[Your goal] Set down the material below in full, matching it exactly.

****

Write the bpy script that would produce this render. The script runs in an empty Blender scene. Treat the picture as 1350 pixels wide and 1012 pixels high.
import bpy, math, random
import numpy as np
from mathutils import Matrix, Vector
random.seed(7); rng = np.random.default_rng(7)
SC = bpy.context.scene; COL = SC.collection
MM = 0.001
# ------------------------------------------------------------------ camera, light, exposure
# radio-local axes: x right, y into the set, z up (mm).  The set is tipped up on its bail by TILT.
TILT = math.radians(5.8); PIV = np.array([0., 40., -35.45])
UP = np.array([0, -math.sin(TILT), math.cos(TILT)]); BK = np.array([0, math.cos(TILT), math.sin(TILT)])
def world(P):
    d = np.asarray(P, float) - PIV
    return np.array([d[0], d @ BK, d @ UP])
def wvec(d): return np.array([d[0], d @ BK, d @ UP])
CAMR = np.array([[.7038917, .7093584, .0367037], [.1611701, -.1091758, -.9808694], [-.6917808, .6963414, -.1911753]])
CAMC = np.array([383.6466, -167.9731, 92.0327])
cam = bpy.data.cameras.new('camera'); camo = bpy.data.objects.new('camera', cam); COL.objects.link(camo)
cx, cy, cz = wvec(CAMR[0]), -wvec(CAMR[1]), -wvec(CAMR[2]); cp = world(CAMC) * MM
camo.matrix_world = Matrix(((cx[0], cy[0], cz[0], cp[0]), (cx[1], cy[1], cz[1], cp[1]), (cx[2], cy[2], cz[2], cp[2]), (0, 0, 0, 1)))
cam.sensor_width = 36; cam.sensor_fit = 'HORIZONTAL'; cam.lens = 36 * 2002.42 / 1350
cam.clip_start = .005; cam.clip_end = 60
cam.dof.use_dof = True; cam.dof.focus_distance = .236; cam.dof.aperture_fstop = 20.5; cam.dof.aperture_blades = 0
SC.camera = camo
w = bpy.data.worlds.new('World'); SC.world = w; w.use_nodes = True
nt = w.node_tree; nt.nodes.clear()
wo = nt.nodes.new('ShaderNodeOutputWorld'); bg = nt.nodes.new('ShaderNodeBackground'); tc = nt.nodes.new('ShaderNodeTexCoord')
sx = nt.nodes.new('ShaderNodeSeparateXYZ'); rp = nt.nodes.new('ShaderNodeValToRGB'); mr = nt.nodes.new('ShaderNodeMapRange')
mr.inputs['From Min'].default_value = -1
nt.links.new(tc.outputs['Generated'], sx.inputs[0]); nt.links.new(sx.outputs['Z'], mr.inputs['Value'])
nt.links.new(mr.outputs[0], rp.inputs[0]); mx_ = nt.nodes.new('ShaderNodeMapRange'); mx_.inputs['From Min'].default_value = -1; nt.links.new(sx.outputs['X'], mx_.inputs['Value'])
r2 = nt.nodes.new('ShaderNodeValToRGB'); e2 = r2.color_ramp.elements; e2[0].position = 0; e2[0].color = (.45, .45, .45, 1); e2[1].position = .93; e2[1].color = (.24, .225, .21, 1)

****

[Output for this task]
Write the bpy script that would produce this render. The script runs in an empty Blender scene. Treat the picture as 1350 pixels wide and 1012 pixels high.
import bpy, math, random
import numpy as np
from mathutils import Matrix, Vector
random.seed(7); rng = np.random.default_rng(7)
SC = bpy.context.scene; COL = SC.collection
MM = 0.001
# ------------------------------------------------------------------ camera, light, exposure
# radio-local axes: x right, y into the set, z up (mm).  The set is tipped up on its bail by TILT.
TILT = math.radians(5.8); PIV = np.array([0., 40., -35.45])
UP = np.array([0, -math.sin(TILT), math.cos(TILT)]); BK = np.array([0, math.cos(TILT), math.sin(TILT)])
def world(P):
    d = np.asarray(P, float) - PIV
    return np.array([d[0], d @ BK, d @ UP])
def wvec(d): return np.array([d[0], d @ BK, d @ UP])
CAMR = np.array([[.7038917, .7093584, .0367037], [.1611701, -.1091758, -.9808694], [-.6917808, .6963414, -.1911753]])
CAMC = np.array([383.6466, -167.9731, 92.0327])
cam = bpy.data.cameras.new('camera'); camo = bpy.data.objects.new('camera', cam); COL.objects.link(camo)
cx, cy, cz = wvec(CAMR[0]), -wvec(CAMR[1]), -wvec(CAMR[2]); cp = world(CAMC) * MM
camo.matrix_world = Matrix(((cx[0], cy[0], cz[0], cp[0]), (cx[1], cy[1], cz[1], cp[1]), (cx[2], cy[2], cz[2], cp[2]), (0, 0, 0, 1)))
cam.sensor_width = 36; cam.sensor_fit = 'HORIZONTAL'; cam.lens = 36 * 2002.42 / 1350
cam.clip_start = .005; cam.clip_end = 60
cam.dof.use_dof = True; cam.dof.focus_distance = .236; cam.dof.aperture_fstop = 20.5; cam.dof.aperture_blades = 0
SC.camera = camo
w = bpy.data.worlds.new('World'); SC.world = w; w.use_nodes = True
nt = w.node_tree; nt.nodes.clear()
wo = nt.nodes.new('ShaderNodeOutputWorld'); bg = nt.nodes.new('ShaderNodeBackground'); tc = nt.nodes.new('ShaderNodeTexCoord')
sx = nt.nodes.new('ShaderNodeSeparateXYZ'); rp = nt.nodes.new('ShaderNodeValToRGB'); mr = nt.nodes.new('ShaderNodeMapRange')
mr.inputs['From Min'].default_value = -1
nt.links.new(tc.outputs['Generated'], sx.inputs[0]); nt.links.new(sx.outputs['Z'], mr.inputs['Value'])
nt.links.new(mr.outputs[0], rp.inputs[0]); mx_ = nt.nodes.new('ShaderNodeMapRange'); mx_.inputs['From Min'].default_value = -1; nt.links.new(sx.outputs['X'], mx_.inputs['Value'])
r2 = nt.nodes.new('ShaderNodeValToRGB'); e2 = r2.color_ramp.elements; e2[0].position = 0; e2[0].color = (.45, .45, .45, 1); e2[1].position = .93; e2[1].color = (.24, .225, .21, 1)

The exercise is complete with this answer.